Which brings us to talent. Equality of rights does not mean equality of ability. And also to motivation. Equality of rights does not mean I have to use those rights. Everybody can join the school football team but not everyone does. Everybody can enter the school library (or ‘learning resource centre’ as they are now known, although with the current changes in the direction of UK education they will probably soon be called ‘libraries’ again , with books in Latin) but some children wouldn’t be seen dead in there, unless they were hiding. Not everyone wants to be part of the school musical, despite the best efforts of ‘Glee’. And, anyway, a bit like public speaking and being on TV, just because you can do it doesn’t mean you should.
Which brings us to dopamine. If you are looking for ways to engage learners and fire them up to learn effectively, enthusiastically and enjoyably then this neurochemical really is ‘teacher’s little helper’. Dopamine is a naturally occurring neurotransmitter that is linked to memory, to learning and to attention.
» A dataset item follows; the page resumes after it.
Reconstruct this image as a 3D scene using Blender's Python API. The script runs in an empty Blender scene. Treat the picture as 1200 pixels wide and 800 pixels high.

What is the secret to firing the learning brain with the right amount of dopamine to make learning almost effortless? Reward and the anticipation of reward. In other words, doing something that get a kick out of doing and also knowing you are about to something that you get a kick out of doing.
Which brings us, finally, to the title of this book, ‘Young, Gifted and Bored’, a name that springs from Dr David George’s pioneering work in education for many years and from his recent focus on what are known as ‘gifted underachievers’. These are the young people in our classrooms who have so much to offer, who fit the best current definition of ‘gifted and talented’ but whose energies are not tapped by current teaching practice, whose time is spent avoiding using those talents or using them - and getting their dopamine fix - to create disruption and mayhem in the classroom. What Dr David is suggesting is that if we seek to understand their natures and their needs better, if we adapt the way we work with these young people in our schools and homes, if we seek to let them exploit their strengths, if we challenge them to be better than they are, even if that means being better than the young person sitting next to them or, heaven forefend, better than we are, then maybe we can rescue them from their own boredom and frustration with a school system that is failing them not because it is too hard but because it is too easy.
There is phrase which Dr David uses that can be traced back to John F Kennedy, if not further, and that is relevant for all teachers who perhaps struggle with the very concept of gifted and talented and children. It is that ‘a rising tide lifts all ships’. In other words, take up Dr David’s challenge and stretch yourself to stretch the young, gifted and bored in your care. In doing so, all your learners will benefit and learn to discover the pleasure of successfully blowing whatever trumpet they have.